*MATERIAL PROVIDED*:
+---+
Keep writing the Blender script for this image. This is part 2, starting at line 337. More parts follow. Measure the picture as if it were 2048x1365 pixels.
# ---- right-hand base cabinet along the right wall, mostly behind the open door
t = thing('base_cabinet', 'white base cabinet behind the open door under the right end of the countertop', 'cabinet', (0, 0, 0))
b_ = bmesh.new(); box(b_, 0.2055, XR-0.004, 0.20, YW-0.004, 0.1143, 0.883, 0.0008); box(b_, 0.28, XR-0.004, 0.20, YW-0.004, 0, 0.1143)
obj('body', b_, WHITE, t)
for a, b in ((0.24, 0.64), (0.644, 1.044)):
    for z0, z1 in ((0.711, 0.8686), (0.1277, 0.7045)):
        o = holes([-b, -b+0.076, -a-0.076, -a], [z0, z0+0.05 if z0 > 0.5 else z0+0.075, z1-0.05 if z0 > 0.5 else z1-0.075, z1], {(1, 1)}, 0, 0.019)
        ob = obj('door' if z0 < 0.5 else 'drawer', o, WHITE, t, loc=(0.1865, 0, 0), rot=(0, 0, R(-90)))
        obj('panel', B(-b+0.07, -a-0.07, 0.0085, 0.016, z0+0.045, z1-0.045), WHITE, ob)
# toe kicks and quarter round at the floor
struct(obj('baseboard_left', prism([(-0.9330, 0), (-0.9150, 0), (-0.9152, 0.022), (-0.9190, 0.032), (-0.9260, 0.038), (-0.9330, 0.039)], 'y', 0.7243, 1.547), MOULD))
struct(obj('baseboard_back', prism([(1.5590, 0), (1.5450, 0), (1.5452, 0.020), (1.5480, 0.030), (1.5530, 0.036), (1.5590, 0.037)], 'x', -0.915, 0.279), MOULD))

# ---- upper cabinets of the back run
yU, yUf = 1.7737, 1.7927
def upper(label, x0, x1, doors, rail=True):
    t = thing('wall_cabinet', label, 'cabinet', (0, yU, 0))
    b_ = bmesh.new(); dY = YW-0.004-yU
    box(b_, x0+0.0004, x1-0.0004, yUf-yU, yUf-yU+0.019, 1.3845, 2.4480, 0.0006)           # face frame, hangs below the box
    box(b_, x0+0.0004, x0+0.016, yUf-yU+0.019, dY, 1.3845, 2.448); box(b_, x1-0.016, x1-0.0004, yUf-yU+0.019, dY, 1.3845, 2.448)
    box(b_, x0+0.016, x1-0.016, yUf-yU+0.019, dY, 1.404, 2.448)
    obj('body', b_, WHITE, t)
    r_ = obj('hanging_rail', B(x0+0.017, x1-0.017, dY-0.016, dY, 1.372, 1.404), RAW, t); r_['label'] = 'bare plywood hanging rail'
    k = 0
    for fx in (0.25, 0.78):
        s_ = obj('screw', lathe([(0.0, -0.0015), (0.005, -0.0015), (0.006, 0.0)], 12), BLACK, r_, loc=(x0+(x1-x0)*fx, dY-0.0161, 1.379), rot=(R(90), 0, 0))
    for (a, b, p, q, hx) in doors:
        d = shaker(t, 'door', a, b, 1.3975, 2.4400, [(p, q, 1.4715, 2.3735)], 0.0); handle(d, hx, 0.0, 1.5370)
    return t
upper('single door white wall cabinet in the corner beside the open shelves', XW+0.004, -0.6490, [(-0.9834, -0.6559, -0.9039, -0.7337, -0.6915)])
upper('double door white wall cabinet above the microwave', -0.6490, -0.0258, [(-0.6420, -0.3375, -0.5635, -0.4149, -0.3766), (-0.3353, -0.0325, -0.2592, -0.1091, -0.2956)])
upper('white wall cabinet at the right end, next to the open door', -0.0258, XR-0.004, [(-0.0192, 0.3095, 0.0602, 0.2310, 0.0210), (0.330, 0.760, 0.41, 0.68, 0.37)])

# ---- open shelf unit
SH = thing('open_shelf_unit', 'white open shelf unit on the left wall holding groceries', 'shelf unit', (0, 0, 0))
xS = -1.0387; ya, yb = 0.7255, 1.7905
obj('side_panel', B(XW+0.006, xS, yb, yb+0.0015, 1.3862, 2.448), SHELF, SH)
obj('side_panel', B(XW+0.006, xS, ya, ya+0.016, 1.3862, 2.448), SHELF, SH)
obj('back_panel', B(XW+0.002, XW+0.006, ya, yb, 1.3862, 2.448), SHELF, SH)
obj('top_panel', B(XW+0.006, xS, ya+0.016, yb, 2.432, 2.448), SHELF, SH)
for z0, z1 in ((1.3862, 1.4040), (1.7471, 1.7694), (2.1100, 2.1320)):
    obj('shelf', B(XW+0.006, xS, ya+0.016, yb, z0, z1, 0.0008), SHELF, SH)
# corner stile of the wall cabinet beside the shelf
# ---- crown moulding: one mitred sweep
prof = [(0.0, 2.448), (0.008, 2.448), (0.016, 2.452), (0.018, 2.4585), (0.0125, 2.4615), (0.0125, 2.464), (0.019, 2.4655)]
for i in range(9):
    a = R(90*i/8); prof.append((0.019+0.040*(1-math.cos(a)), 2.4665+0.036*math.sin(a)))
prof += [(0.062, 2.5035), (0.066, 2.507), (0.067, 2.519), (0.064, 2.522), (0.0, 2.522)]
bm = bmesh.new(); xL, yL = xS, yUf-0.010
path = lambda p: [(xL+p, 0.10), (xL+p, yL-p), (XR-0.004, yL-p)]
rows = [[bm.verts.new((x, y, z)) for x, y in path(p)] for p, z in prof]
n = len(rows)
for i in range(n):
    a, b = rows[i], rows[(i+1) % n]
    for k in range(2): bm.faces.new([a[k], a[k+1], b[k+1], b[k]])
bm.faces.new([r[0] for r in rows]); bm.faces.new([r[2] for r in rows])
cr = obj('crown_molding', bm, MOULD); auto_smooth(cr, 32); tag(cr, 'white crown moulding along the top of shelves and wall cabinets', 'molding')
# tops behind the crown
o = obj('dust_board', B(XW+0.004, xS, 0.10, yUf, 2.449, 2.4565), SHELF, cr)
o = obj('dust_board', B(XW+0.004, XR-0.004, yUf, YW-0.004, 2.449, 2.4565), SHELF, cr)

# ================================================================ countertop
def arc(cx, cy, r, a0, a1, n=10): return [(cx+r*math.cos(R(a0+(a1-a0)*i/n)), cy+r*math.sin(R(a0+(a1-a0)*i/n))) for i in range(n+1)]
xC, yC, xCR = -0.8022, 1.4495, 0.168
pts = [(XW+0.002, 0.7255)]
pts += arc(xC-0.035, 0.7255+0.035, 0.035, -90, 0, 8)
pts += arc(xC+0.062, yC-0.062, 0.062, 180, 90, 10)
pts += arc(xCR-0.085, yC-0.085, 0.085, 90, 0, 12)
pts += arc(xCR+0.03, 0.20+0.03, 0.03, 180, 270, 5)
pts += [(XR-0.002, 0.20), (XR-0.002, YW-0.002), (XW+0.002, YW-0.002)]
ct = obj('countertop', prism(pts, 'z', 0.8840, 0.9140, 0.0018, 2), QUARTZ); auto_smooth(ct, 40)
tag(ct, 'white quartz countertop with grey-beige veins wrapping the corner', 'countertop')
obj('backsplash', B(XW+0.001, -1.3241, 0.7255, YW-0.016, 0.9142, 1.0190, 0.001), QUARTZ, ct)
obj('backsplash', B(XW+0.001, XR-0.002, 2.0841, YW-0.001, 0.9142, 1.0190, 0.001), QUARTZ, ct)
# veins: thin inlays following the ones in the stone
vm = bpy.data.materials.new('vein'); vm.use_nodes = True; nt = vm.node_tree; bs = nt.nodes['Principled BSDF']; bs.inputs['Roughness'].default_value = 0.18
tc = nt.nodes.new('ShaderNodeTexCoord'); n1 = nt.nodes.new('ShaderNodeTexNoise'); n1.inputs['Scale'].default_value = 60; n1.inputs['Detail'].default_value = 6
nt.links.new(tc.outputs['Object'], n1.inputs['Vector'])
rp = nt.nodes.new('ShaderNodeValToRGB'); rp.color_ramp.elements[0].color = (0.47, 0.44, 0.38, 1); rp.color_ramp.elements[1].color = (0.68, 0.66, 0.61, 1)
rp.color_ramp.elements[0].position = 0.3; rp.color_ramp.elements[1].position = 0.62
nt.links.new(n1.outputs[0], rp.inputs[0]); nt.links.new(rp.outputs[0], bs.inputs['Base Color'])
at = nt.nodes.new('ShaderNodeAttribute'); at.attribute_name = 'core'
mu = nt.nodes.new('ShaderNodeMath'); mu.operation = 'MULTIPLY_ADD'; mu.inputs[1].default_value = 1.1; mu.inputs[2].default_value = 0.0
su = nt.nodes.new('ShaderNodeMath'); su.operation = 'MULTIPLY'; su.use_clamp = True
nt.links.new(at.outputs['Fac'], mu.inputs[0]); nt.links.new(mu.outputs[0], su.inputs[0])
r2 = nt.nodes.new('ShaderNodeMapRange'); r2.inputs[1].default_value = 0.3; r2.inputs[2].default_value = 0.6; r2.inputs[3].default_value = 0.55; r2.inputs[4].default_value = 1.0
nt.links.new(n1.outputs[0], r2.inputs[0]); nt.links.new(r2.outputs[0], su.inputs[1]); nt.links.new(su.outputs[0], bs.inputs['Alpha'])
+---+
*EXERCISE*: Return exactly, please, the lines of the material from the first one down to and including the line where "-0.915, 0.279), MOULD))" appears.

*PROBLEM SOLUTION*:
Keep writing the Blender script for this image. This is part 2, starting at line 337. More parts follow. Measure the picture as if it were 2048x1365 pixels.
# ---- right-hand base cabinet along the right wall, mostly behind the open door
t = thing('base_cabinet', 'white base cabinet behind the open door under the right end of the countertop', 'cabinet', (0, 0, 0))
b_ = bmesh.new(); box(b_, 0.2055, XR-0.004, 0.20, YW-0.004, 0.1143, 0.883, 0.0008); box(b_, 0.28, XR-0.004, 0.20, YW-0.004, 0, 0.1143)
obj('body', b_, WHITE, t)
for a, b in ((0.24, 0.64), (0.644, 1.044)):
    for z0, z1 in ((0.711, 0.8686), (0.1277, 0.7045)):
        o = holes([-b, -b+0.076, -a-0.076, -a], [z0, z0+0.05 if z0 > 0.5 else z0+0.075, z1-0.05 if z0 > 0.5 else z1-0.075, z1], {(1, 1)}, 0, 0.019)
        ob = obj('door' if z0 < 0.5 else 'drawer', o, WHITE, t, loc=(0.1865, 0, 0), rot=(0, 0, R(-90)))
        obj('panel', B(-b+0.07, -a-0.07, 0.0085, 0.016, z0+0.045, z1-0.045), WHITE, ob)
# toe kicks and quarter round at the floor
struct(obj('baseboard_left', prism([(-0.9330, 0), (-0.9150, 0), (-0.9152, 0.022), (-0.9190, 0.032), (-0.9260, 0.038), (-0.9330, 0.039)], 'y', 0.7243, 1.547), MOULD))
struct(obj('baseboard_back', prism([(1.5590, 0), (1.5450, 0), (1.5452, 0.020), (1.5480, 0.030), (1.5530, 0.036), (1.5590, 0.037)], 'x', -0.915, 0.279), MOULD))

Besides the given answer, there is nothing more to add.